The storyboard to “Termites from Mars” indicates that the interrupted puppet show was meant to be “Kukla, Fran, and Ollie”; the puppet on the right distinctly resembles Kukla with his round head and bulbous red nose. However, in the completed cartoon the puppet has been redesigned as a generic Punch character. Maybe Lantz was afraid of a lawsuit. If so, he couldn’t have been worried about getting sued by professional wrestler Gorgeous George, who is clearly being caricatured in the very next scene.
I suppose the reason Charles M. Schulz didn’t sue over the “Snoopy” character in “The Three Little Pups” is that in 1953, the Peanuts comic strip had only been around for three years, and good ol’ Charlie Brown’s beagle had not yet obtained his status as a pop cultural icon. I don’t think a young cartoonist from Minnesota would have stood a chance against MGM’s legal department, especially since Avery’s Snoopy and Schulz’s otherwise have absolutely nothing in common.
I’ve never been to a lumber camp, but during my family’s annual vacations in northern Michigan we saw many tourist gift shops just like the one in “Operation Sawdust”. They were rustic log buildings, usually with a totem pole or statue of Paul Bunyan in front and displays of tacky Indian souvenirs (invariably made in Japan or Taiwan) and novelty taxidermy inside. I assume there were similar establishments in the woods of northern California and the Pacific Northwest.
I wonder how Daws Butler felt about what the sound engineer did to his lines in “Billy Boy”. I’ve heard of “looping dialogue”, but this is ridiculous.

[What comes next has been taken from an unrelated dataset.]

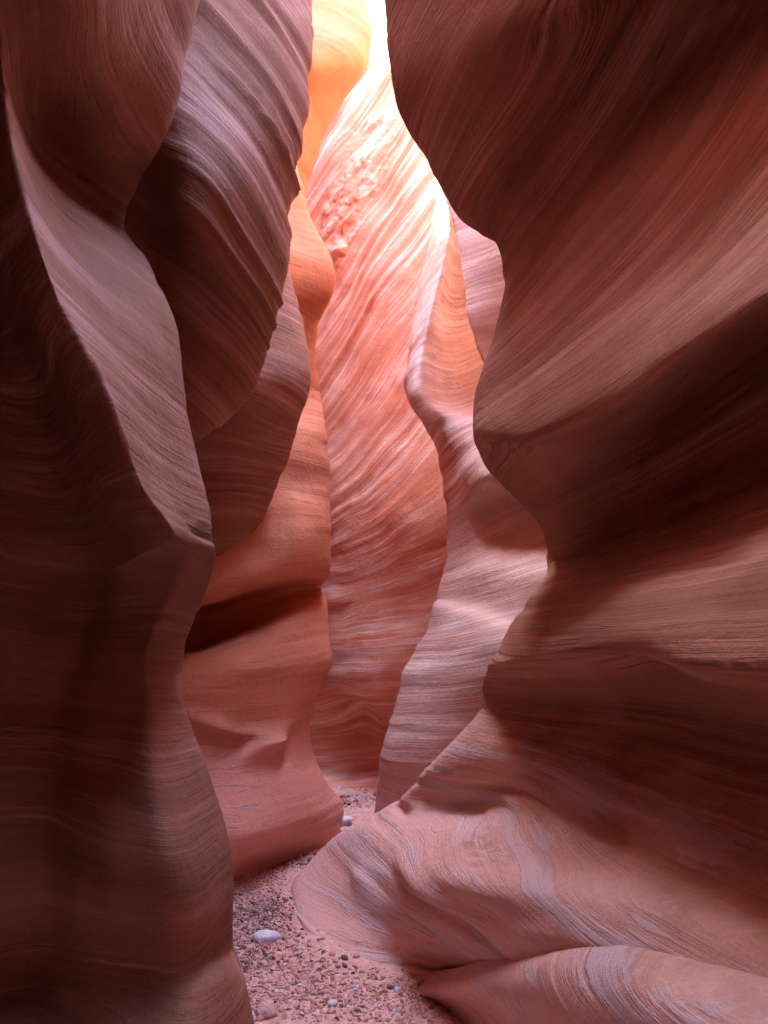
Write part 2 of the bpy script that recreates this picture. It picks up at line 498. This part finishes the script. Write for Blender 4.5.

One of the titular characters in the 1966 Hanna-Barbera program The Space Kidettes was christened Snoopy, though curiously not the Snoopy look-alike dog character, Pupstar. No resulting lawsuit here, either. I imagine the show’s considerable obscurity in the years since was deemed punishment enough.
In The Three Little Pups, the line uttered by the wolf is, “Heck’s fire, I seen that one last night.” Fire is pronounced far. The use of the wolf for understatement in the crazy world of cartoons is sheer brilliance. Break it up son, in the wolf’s voice, is a standard around our house.